Karla Borges

Economia

Professora de Direito Tributário, graduada em Administração de Empresas (UFBA) e Direito (FDJ) ,Pós-Graduada em Administração Tributária (UEFS), Direito Tributário, Direito Tributário Municipal (UFBA), Economia Tributária (George Washington University) e Especialista em Cadastro pelo Instituto de Estudios Fiscales de Madrid.

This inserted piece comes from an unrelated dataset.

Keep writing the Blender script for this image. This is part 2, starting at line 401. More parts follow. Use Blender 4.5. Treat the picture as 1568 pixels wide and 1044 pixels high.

STF altera a sujeição passiva do IPTU de imóveis públicos

A decisão de repercussão geral do Supremo Tribunal Federal (STF) de abril do ano passado, permitindo a cobrança do Imposto sobre a Propriedade Predial e Territorial Urbana (IPTU) de empresas privadas que ocupam imóveis públicos surpreendeu os estudiosos da matéria. Do ponto de vista econômico, nada mais justo, afinal o exercente da atividade econômica seria beneficiado com a impossibilidade de tributação, reduzindo o seu custo e colocando-o em situação de vantagem perante os seus concorrentes. Todavia, do ponto de vista jurídico-tributário, promove-se uma modificação na sujeição passiva do imposto, contrariando os dispositivos constitucionais e o próprio Código Tributário Nacional (CTN).

A Constituição Federal (CF) reza que cabe a Lei Complementar definir os contribuintes, portanto é o Código Tributário Nacional (CTN) que determina no seu artigo 34 quem são os contribuintes do IPTU: o proprietário do imóvel, o titular do seu domínio útil ou o seu possuidor a qualquer título. São apenas dois os sujeitos passivos da obrigação tributária: o contribuinte que é a pessoa obrigada ao pagamento do tributo quando tenha relação pessoal e direta com o fato gerador; e o responsável, quando não sendo contribuinte, sua obrigação decorra de disposição expressa de lei.

O CTN é claríssimo quando dispõe que as convenções particulares, relativas à responsabilidade pelo pagamento de tributos, não podem ser opostas à Fazenda Pública, para modificar a definição legal do sujeito passivo das obrigações tributárias correspondentes. O STF, portanto, deu uma nova interpretação à lei, ultrapassando os limites da sua competência. Ora, se o imóvel pertence à União, aos Estados, ao Distrito Federal ou aos Municípios, ele está amparado pela imunidade tributária recíproca, prevista no artigo 150, inciso VI, alínea a, que proíbe a instituição de impostos sobre o patrimônio, renda ou serviços uns dos outros.

A decisão do STF afastou a imunidade tributária para cobrança do IPTU de terreno público cedido a empresa privada ou de economia mista, com o fundamento de que a imunidade recíproca prevista na CF, que impede entes federativos de cobrarem tributos uns dos outros, não alcança imóveis públicos ocupados por empresas que exerçam atividade econômica com fins lucrativos. O problema crucial é que essas empresas não configuram no sistema tributário vigente como contribuintes ou responsáveis. Como atribuir responsabilidade a um terceiro não previsto em lei?

Ainda que o particular usufrua de um benefício de pessoa pública, para haver imputação de responsabilidade pelo pagamento do tributo, faz-se necessário alterar o fato gerador da obrigação tributária, do contrário, o STF não está interpretando, mas modificando o texto constitucional e a lei complementar, extrapolando as suas atribuições. O argumento de que o particular, no exercício de atividade econômica lucrativa, termina por usufruir de benefício de pessoa pública pode ser rebatido, se o ente público passar a cobrar um valor maior pelo imóvel cedido, de forma a compensar o não pagamento do tributo.

Imagina-se que se a filosofia adotada pelo STF for essa, em breve, os inquilinos tornar-se-ão sujeitos passivos da obrigação tributária, passando a sofrer execução fiscal pelo não pagamento do IPTU, apenas pela posse precária do imóvel. Não se trata de favorecimento, mas de obediência aos preceitos legais. O fato é que nem o concessionário nem o locatário jamais poderiam figurar no pólo passivo da obrigação por não serem contribuintes, nem responsáveis, por não preencherem nenhum dos requisitos da relação tributária e a definição do sujeito passivo do IPTU não cabe interpretação.